◆ **DATA EXCERPT**:
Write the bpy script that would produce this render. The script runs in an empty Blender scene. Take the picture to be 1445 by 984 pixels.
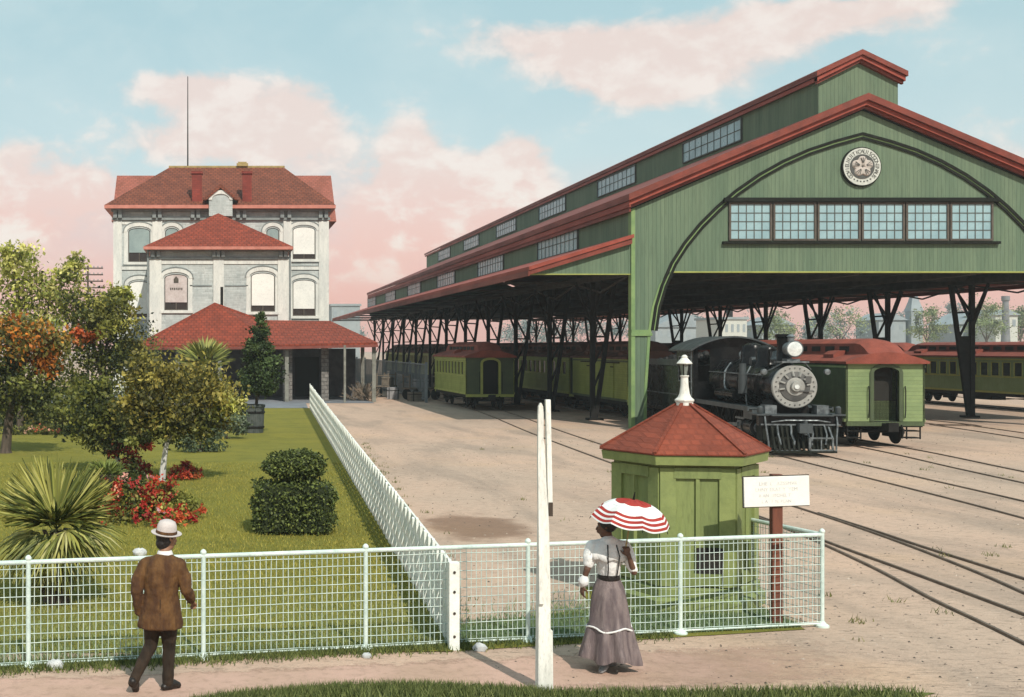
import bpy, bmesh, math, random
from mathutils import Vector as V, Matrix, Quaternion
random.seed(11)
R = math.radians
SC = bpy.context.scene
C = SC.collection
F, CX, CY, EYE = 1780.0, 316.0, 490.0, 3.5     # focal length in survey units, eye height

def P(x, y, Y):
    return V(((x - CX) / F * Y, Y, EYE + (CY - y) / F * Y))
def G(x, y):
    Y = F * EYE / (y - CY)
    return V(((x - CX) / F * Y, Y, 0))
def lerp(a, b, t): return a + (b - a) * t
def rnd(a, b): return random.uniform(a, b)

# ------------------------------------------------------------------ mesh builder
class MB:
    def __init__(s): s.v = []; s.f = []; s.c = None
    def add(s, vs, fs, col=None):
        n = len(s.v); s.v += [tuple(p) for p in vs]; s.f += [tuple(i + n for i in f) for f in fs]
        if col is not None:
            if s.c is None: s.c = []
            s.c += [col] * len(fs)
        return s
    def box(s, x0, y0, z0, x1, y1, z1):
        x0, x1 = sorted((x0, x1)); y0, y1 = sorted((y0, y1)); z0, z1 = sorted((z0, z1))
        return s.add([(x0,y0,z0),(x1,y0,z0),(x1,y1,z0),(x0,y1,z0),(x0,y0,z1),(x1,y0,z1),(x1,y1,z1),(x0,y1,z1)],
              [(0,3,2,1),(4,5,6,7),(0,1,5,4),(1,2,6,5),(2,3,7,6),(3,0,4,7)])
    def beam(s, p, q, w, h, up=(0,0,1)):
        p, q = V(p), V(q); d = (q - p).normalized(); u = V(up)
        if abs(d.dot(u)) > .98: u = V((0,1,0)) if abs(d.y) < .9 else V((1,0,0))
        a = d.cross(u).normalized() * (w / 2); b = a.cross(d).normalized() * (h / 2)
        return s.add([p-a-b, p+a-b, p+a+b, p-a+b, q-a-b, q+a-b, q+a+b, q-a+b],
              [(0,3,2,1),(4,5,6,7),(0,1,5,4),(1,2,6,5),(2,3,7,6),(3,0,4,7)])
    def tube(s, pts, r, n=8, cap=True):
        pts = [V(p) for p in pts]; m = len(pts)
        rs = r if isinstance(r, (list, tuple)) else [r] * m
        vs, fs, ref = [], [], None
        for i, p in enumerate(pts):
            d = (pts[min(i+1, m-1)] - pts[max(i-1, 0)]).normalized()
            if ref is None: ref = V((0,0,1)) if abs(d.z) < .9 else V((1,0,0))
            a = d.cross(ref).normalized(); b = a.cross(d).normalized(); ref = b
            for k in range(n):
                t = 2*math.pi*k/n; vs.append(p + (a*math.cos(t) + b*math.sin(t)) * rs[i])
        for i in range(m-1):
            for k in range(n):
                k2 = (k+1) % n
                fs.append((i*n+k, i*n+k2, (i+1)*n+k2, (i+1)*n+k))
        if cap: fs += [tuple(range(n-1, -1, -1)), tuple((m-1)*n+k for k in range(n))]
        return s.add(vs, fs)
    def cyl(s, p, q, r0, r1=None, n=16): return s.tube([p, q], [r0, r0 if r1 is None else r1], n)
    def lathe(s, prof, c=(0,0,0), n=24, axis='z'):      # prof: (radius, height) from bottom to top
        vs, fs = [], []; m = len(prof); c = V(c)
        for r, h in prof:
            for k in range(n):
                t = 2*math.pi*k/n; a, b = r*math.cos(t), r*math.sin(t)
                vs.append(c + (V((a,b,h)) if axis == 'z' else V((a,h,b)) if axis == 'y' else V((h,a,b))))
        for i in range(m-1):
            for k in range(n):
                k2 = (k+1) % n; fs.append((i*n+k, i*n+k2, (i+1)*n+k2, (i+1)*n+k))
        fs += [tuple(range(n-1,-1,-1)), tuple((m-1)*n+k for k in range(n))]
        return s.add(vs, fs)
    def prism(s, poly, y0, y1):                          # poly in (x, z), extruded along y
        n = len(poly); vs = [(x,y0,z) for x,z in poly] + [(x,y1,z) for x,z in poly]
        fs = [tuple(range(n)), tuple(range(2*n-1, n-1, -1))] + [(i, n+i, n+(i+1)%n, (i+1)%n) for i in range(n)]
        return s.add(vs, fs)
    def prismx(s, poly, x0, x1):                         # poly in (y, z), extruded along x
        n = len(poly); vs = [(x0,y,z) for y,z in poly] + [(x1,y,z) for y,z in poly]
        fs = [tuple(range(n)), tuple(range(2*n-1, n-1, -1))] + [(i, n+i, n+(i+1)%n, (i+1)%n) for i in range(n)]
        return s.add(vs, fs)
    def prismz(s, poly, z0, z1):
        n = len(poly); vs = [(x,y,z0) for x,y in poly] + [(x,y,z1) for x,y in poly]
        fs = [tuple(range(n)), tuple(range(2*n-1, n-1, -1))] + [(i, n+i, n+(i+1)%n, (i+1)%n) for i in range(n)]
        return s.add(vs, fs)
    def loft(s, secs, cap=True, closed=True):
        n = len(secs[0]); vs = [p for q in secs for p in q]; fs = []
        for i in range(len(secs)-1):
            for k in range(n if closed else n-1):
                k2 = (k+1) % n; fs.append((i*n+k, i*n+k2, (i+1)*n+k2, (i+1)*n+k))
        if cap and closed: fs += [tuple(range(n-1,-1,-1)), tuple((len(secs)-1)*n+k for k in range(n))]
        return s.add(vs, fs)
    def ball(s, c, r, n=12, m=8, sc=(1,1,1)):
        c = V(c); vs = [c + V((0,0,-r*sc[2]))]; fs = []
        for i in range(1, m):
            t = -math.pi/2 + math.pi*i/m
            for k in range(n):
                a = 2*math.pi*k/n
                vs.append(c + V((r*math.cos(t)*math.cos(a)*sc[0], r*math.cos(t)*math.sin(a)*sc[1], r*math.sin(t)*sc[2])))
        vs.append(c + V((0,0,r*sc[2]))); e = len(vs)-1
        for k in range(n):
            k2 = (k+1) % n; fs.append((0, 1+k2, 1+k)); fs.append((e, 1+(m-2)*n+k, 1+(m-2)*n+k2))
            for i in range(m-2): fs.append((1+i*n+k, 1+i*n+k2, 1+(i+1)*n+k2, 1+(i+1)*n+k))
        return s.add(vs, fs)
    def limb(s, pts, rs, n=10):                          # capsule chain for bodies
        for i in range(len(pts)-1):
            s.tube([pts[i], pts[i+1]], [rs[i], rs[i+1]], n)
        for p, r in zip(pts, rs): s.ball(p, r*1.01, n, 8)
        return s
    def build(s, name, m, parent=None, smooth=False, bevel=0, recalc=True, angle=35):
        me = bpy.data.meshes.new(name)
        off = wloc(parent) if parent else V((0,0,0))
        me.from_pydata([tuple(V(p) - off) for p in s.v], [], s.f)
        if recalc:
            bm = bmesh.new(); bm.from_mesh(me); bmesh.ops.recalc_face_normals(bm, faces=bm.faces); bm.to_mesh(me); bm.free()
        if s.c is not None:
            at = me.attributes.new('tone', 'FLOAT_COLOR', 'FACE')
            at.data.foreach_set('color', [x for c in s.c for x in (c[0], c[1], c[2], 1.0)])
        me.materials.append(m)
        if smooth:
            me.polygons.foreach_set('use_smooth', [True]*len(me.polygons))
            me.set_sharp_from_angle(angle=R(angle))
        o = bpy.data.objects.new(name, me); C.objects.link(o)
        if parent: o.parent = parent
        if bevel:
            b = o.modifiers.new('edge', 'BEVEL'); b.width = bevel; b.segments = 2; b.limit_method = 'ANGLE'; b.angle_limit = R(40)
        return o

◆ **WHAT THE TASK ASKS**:
Pictures excluded, quote all the data above exactly.

◆ **RESPONSE FOR THIS EXERCISE**:
Write the bpy script that would produce this render. The script runs in an empty Blender scene. Take the picture to be 1445 by 984 pixels.
import bpy, bmesh, math, random
from mathutils import Vector as V, Matrix, Quaternion
random.seed(11)
R = math.radians
SC = bpy.context.scene
C = SC.collection
F, CX, CY, EYE = 1780.0, 316.0, 490.0, 3.5     # focal length in survey units, eye height

def P(x, y, Y):
    return V(((x - CX) / F * Y, Y, EYE + (CY - y) / F * Y))
def G(x, y):
    Y = F * EYE / (y - CY)
    return V(((x - CX) / F * Y, Y, 0))
def lerp(a, b, t): return a + (b - a) * t
def rnd(a, b): return random.uniform(a, b)

# ------------------------------------------------------------------ mesh builder
class MB:
    def __init__(s): s.v = []; s.f = []; s.c = None
    def add(s, vs, fs, col=None):
        n = len(s.v); s.v += [tuple(p) for p in vs]; s.f += [tuple(i + n for i in f) for f in fs]
        if col is not None:
            if s.c is None: s.c = []
            s.c += [col] * len(fs)
        return s
    def box(s, x0, y0, z0, x1, y1, z1):
        x0, x1 = sorted((x0, x1)); y0, y1 = sorted((y0, y1)); z0, z1 = sorted((z0, z1))
        return s.add([(x0,y0,z0),(x1,y0,z0),(x1,y1,z0),(x0,y1,z0),(x0,y0,z1),(x1,y0,z1),(x1,y1,z1),(x0,y1,z1)],
              [(0,3,2,1),(4,5,6,7),(0,1,5,4),(1,2,6,5),(2,3,7,6),(3,0,4,7)])
    def beam(s, p, q, w, h, up=(0,0,1)):
        p, q = V(p), V(q); d = (q - p).normalized(); u = V(up)
        if abs(d.dot(u)) > .98: u = V((0,1,0)) if abs(d.y) < .9 else V((1,0,0))
        a = d.cross(u).normalized() * (w / 2); b = a.cross(d).normalized() * (h / 2)
        return s.add([p-a-b, p+a-b, p+a+b, p-a+b, q-a-b, q+a-b, q+a+b, q-a+b],
              [(0,3,2,1),(4,5,6,7),(0,1,5,4),(1,2,6,5),(2,3,7,6),(3,0,4,7)])
    def tube(s, pts, r, n=8, cap=True):
        pts = [V(p) for p in pts]; m = len(pts)
        rs = r if isinstance(r, (list, tuple)) else [r] * m
        vs, fs, ref = [], [], None
        for i, p in enumerate(pts):
            d = (pts[min(i+1, m-1)] - pts[max(i-1, 0)]).normalized()
            if ref is None: ref = V((0,0,1)) if abs(d.z) < .9 else V((1,0,0))
            a = d.cross(ref).normalized(); b = a.cross(d).normalized(); ref = b
            for k in range(n):
                t = 2*math.pi*k/n; vs.append(p + (a*math.cos(t) + b*math.sin(t)) * rs[i])
        for i in range(m-1):
            for k in range(n):
                k2 = (k+1) % n
                fs.append((i*n+k, i*n+k2, (i+1)*n+k2, (i+1)*n+k))
        if cap: fs += [tuple(range(n-1, -1, -1)), tuple((m-1)*n+k for k in range(n))]
        return s.add(vs, fs)
    def cyl(s, p, q, r0, r1=None, n=16): return s.tube([p, q], [r0, r0 if r1 is None else r1], n)
    def lathe(s, prof, c=(0,0,0), n=24, axis='z'):      # prof: (radius, height) from bottom to top
        vs, fs = [], []; m = len(prof); c = V(c)
        for r, h in prof:
            for k in range(n):
                t = 2*math.pi*k/n; a, b = r*math.cos(t), r*math.sin(t)
                vs.append(c + (V((a,b,h)) if axis == 'z' else V((a,h,b)) if axis == 'y' else V((h,a,b))))
        for i in range(m-1):
            for k in range(n):
                k2 = (k+1) % n; fs.append((i*n+k, i*n+k2, (i+1)*n+k2, (i+1)*n+k))
        fs += [tuple(range(n-1,-1,-1)), tuple((m-1)*n+k for k in range(n))]
        return s.add(vs, fs)
    def prism(s, poly, y0, y1):                          # poly in (x, z), extruded along y
        n = len(poly); vs = [(x,y0,z) for x,z in poly] + [(x,y1,z) for x,z in poly]
        fs = [tuple(range(n)), tuple(range(2*n-1, n-1, -1))] + [(i, n+i, n+(i+1)%n, (i+1)%n) for i in range(n)]
        return s.add(vs, fs)
    def prismx(s, poly, x0, x1):                         # poly in (y, z), extruded along x
        n = len(poly); vs = [(x0,y,z) for y,z in poly] + [(x1,y,z) for y,z in poly]
        fs = [tuple(range(n)), tuple(range(2*n-1, n-1, -1))] + [(i, n+i, n+(i+1)%n, (i+1)%n) for i in range(n)]
        return s.add(vs, fs)
    def prismz(s, poly, z0, z1):
        n = len(poly); vs = [(x,y,z0) for x,y in poly] + [(x,y,z1) for x,y in poly]
        fs = [tuple(range(n)), tuple(range(2*n-1, n-1, -1))] + [(i, n+i, n+(i+1)%n, (i+1)%n) for i in range(n)]
        return s.add(vs, fs)
    def loft(s, secs, cap=True, closed=True):
        n = len(secs[0]); vs = [p for q in secs for p in q]; fs = []
        for i in range(len(secs)-1):
            for k in range(n if closed else n-1):
                k2 = (k+1) % n; fs.append((i*n+k, i*n+k2, (i+1)*n+k2, (i+1)*n+k))
        if cap and closed: fs += [tuple(range(n-1,-1,-1)), tuple((len(secs)-1)*n+k for k in range(n))]
        return s.add(vs, fs)
    def ball(s, c, r, n=12, m=8, sc=(1,1,1)):
        c = V(c); vs = [c + V((0,0,-r*sc[2]))]; fs = []
        for i in range(1, m):
            t = -math.pi/2 + math.pi*i/m
            for k in range(n):
                a = 2*math.pi*k/n
                vs.append(c + V((r*math.cos(t)*math.cos(a)*sc[0], r*math.cos(t)*math.sin(a)*sc[1], r*math.sin(t)*sc[2])))
        vs.append(c + V((0,0,r*sc[2]))); e = len(vs)-1
        for k in range(n):
            k2 = (k+1) % n; fs.append((0, 1+k2, 1+k)); fs.append((e, 1+(m-2)*n+k, 1+(m-2)*n+k2))
            for i in range(m-2): fs.append((1+i*n+k, 1+i*n+k2, 1+(i+1)*n+k2, 1+(i+1)*n+k))
        return s.add(vs, fs)
    def limb(s, pts, rs, n=10):                          # capsule chain for bodies
        for i in range(len(pts)-1):
            s.tube([pts[i], pts[i+1]], [rs[i], rs[i+1]], n)
        for p, r in zip(pts, rs): s.ball(p, r*1.01, n, 8)
        return s
    def build(s, name, m, parent=None, smooth=False, bevel=0, recalc=True, angle=35):
        me = bpy.data.meshes.new(name)
        off = wloc(parent) if parent else V((0,0,0))
        me.from_pydata([tuple(V(p) - off) for p in s.v], [], s.f)
        if recalc:
            bm = bmesh.new(); bm.from_mesh(me); bmesh.ops.recalc_face_normals(bm, faces=bm.faces); bm.to_mesh(me); bm.free()
        if s.c is not None:
            at = me.attributes.new('tone', 'FLOAT_COLOR', 'FACE')
            at.data.foreach_set('color', [x for c in s.c for x in (c[0], c[1], c[2], 1.0)])
        me.materials.append(m)
        if smooth:
            me.polygons.foreach_set('use_smooth', [True]*len(me.polygons))
            me.set_sharp_from_angle(angle=R(angle))
        o = bpy.data.objects.new(name, me); C.objects.link(o)
        if parent: o.parent = parent
        if bevel:
            b = o.modifiers.new('edge', 'BEVEL'); b.width = bevel; b.segments = 2; b.limit_method = 'ANGLE'; b.angle_limit = R(40)
        return o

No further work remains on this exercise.